HSBC Judge Approves $1.9B Drug-Money Laundering Accord

HSBC Holdings Plc’s $1.9 billion agreement with the U.S. to resolve charges it enabled Latin American drug cartels to launder billions of dollars was approved by a federal judge.

U.S. District Judge John Gleeson in Brooklyn, New York, signed off yesterday on a deferred-prosecution agreement, a critical component of the London-based bank’s settlement. Gleeson said in his order that he was exercising “supervisory power” over the deal even though the bank and government contended he didn’t have authority to approve or deny it.

“A pending criminal case is not window dressing” Gleeson wrote, noting that the case was filed and would remain pending for five years under the agreement. “By placing a criminal matter on the docket of a federal court, the parties have subjected their DPA to the legitimate exercise of the court’s authority.”

HSBC was accused of failing to monitor more than $670 billion in wire transfers and more than $9.4 billion in purchases of U.S. currency from HSBC Mexico, allowing for money laundering, prosecutors said. The bank also violated U.S. economic sanctions against Iran, Libya, Sudan, Burma and Cuba, according to a criminal information filed in the case.

Civil Penalties

The bank, Europe’s largest, agreed to pay a $1.25 billion forfeiture and $665 million in civil penalties under the settlement, prosecutors announced in December. At a hearing the same month, Gleeson told prosecutors there had been “publicized criticism” of the agreement, which lets the bank and management avoid further criminal proceedings over the charges.

Gleeson said he will continue supervising implementation of the deal, under which the bank agreed not to contest criminal charges of failing to maintain an effective anti-money-laundering program, failing to conduct due diligence, and violating the Trading With the Enemy Act and the International Emergency Economic Powers Act.

Lack of proper controls allowed the Sinaloa drug cartel in Mexico and the Norte del Valle cartel in Colombia to move more than $881 million through HSBC’s U.S. unit from 2006 to 2010, the government alleged in the case.
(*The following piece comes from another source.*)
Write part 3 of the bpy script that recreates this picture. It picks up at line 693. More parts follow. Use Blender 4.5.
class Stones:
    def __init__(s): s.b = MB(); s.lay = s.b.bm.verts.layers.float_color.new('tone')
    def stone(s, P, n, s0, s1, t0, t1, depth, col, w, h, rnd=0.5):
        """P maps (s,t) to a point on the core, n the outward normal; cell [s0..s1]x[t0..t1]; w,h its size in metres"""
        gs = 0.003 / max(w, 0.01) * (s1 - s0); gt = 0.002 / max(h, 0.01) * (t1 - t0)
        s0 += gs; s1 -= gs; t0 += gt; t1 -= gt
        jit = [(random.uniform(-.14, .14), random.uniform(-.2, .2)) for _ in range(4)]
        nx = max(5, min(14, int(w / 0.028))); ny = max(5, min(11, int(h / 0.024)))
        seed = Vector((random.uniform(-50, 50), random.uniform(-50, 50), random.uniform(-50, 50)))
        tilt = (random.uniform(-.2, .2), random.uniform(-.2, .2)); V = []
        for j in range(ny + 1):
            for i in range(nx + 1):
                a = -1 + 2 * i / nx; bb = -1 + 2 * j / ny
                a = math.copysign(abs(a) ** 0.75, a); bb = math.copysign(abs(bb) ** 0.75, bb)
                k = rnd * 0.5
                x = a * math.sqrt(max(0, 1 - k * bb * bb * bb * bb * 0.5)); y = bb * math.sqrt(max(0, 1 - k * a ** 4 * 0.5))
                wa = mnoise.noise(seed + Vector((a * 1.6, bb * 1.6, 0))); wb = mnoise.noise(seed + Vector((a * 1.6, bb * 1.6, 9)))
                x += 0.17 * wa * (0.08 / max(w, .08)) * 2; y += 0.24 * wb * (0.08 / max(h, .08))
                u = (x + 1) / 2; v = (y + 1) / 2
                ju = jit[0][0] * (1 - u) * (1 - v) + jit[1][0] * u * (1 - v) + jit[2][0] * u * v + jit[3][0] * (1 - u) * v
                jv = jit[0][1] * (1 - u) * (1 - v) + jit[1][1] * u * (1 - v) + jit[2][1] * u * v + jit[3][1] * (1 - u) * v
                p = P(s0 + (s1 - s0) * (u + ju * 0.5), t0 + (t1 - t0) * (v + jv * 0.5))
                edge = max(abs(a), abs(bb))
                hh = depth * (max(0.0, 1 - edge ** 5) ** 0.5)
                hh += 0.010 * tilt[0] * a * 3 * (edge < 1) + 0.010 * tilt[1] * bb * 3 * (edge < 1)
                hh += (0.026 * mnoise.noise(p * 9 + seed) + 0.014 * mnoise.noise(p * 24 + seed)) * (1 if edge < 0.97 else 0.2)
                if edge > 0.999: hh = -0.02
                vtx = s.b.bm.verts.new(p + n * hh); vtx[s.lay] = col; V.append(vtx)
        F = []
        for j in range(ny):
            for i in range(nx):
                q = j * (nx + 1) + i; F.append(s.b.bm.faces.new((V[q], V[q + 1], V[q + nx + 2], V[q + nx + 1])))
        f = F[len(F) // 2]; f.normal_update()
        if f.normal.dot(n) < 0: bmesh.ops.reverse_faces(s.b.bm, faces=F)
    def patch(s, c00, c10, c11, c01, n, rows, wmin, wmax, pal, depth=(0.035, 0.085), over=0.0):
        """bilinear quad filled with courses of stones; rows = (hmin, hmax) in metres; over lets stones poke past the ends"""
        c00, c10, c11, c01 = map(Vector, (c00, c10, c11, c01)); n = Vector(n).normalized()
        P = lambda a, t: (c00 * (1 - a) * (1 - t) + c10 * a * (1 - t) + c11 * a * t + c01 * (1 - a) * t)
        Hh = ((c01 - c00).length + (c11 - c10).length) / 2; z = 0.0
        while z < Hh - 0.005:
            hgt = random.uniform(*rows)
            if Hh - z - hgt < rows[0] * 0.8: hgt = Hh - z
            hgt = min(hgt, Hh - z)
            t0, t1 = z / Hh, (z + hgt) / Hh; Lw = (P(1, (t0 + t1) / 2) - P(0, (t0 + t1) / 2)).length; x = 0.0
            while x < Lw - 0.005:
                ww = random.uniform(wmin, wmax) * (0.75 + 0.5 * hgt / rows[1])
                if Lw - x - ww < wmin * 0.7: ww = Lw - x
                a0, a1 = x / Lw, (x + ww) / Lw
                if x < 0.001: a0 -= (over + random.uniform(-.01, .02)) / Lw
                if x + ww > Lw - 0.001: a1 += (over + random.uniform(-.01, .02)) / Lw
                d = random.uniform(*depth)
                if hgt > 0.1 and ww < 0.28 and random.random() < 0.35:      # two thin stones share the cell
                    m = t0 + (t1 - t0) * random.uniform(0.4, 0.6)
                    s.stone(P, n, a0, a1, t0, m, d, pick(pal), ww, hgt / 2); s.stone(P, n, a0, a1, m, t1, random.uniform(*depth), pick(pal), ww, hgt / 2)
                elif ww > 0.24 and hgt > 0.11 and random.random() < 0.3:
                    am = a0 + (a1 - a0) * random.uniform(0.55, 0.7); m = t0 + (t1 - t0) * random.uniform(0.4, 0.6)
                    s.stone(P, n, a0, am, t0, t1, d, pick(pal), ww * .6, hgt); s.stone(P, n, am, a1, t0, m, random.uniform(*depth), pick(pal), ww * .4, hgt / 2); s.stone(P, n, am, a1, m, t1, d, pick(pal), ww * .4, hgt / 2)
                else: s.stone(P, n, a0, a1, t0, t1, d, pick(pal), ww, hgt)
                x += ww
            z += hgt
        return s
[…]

The bank also cut resources for its anti-money-laundering programs to “cut costs and increase profits,” the government said in court filings.

Certain Conditions

Under a deferred prosecution agreement, the U.S. allows a target to avoid charges by meeting certain conditions -- including the payment of fines or penalties -- and by committing to specific reforms.

In his order, Gleeson called the terms of the HSBC agreement, including the forfeiture and the bank’s admission of wrongdoing, “significant.”

“Indeed, taking into account the fact that a company cannot be imprisoned, it appears to me that much of what might have been accomplished by a criminal conviction has been agreed to in the DPA,” Gleeson wrote.

HSBC spokesman Rob Sherman said in an e-mailed statement that the bank remains focused on implementing the conditions of the agreement.

‘Extensive Actions’

“Since 2011, we have taken extensive actions to put in place the highest standards to protect against current and emerging threats from financial crime,” Sherman said. “While we are making good progress, there is much more to do, and ensuring the highest standards wherever we do business is an ongoing process.”

Christina B. Dugger, First Assistant U.S. Attorney in Brooklyn, declined to comment on Gleeson’s decision.

Several people filed letters to the judge asking him not to approve the deal, including actress Berenice Mosca, who said she appeared in television advertisements for the bank and hasn’t been paid.

“To amend any part I played in contributing to HSBC profits, I feel responsible for motivating HSBC to right their wrongs, their illicit, horrible way they use those profits,” she said in the letter, filed March 20. “Respectfully I ask, please do not approve this grossly inadequate settlement offer.”

The case is U.S. v. HSBC Bank USA NA, 12-cr-00763, U.S. District Court, Eastern District of New York (Brooklyn).